* THE TASK
Reproduce, word for word, every line from the first one down to the line containing "cam_data.clip_start = .05;", and nothing else.

□ □ □ □ □

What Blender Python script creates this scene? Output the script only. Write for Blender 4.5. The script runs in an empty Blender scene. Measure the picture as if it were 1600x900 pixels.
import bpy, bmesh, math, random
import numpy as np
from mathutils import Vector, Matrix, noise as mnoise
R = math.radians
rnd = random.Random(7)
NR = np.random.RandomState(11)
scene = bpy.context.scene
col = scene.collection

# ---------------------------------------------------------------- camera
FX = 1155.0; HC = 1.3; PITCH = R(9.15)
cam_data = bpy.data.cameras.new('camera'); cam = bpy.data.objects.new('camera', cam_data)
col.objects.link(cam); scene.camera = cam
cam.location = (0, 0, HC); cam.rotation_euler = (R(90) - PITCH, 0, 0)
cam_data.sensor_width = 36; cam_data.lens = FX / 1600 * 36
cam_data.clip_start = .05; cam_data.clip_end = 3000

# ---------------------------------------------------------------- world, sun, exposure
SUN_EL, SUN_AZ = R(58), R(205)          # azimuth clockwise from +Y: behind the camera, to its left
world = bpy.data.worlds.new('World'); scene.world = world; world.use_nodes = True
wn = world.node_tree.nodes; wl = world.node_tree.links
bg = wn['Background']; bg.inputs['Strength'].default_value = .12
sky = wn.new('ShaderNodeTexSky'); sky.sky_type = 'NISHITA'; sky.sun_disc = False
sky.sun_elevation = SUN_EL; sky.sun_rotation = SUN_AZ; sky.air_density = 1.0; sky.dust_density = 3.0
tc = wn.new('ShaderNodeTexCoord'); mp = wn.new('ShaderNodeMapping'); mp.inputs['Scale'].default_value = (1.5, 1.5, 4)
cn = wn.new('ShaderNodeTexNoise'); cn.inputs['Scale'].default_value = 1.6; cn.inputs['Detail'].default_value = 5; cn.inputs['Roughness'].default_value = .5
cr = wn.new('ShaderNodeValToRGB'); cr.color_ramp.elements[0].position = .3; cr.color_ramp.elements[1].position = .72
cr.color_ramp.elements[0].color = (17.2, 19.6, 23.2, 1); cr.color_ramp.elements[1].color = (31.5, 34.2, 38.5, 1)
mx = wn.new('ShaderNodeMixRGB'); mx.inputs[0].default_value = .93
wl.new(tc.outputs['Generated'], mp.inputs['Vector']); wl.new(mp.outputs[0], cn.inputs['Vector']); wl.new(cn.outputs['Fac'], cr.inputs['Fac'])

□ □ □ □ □

* REPLY
What Blender Python script creates this scene? Output the script only. Write for Blender 4.5. The script runs in an empty Blender scene. Measure the picture as if it were 1600x900 pixels.
import bpy, bmesh, math, random
import numpy as np
from mathutils import Vector, Matrix, noise as mnoise
R = math.radians
rnd = random.Random(7)
NR = np.random.RandomState(11)
scene = bpy.context.scene
col = scene.collection

# ---------------------------------------------------------------- camera
FX = 1155.0; HC = 1.3; PITCH = R(9.15)
cam_data = bpy.data.cameras.new('camera'); cam = bpy.data.objects.new('camera', cam_data)
col.objects.link(cam); scene.camera = cam
cam.location = (0, 0, HC); cam.rotation_euler = (R(90) - PITCH, 0, 0)
cam_data.sensor_width = 36; cam_data.lens = FX / 1600 * 36
cam_data.clip_start = .05; cam_data.clip_end = 3000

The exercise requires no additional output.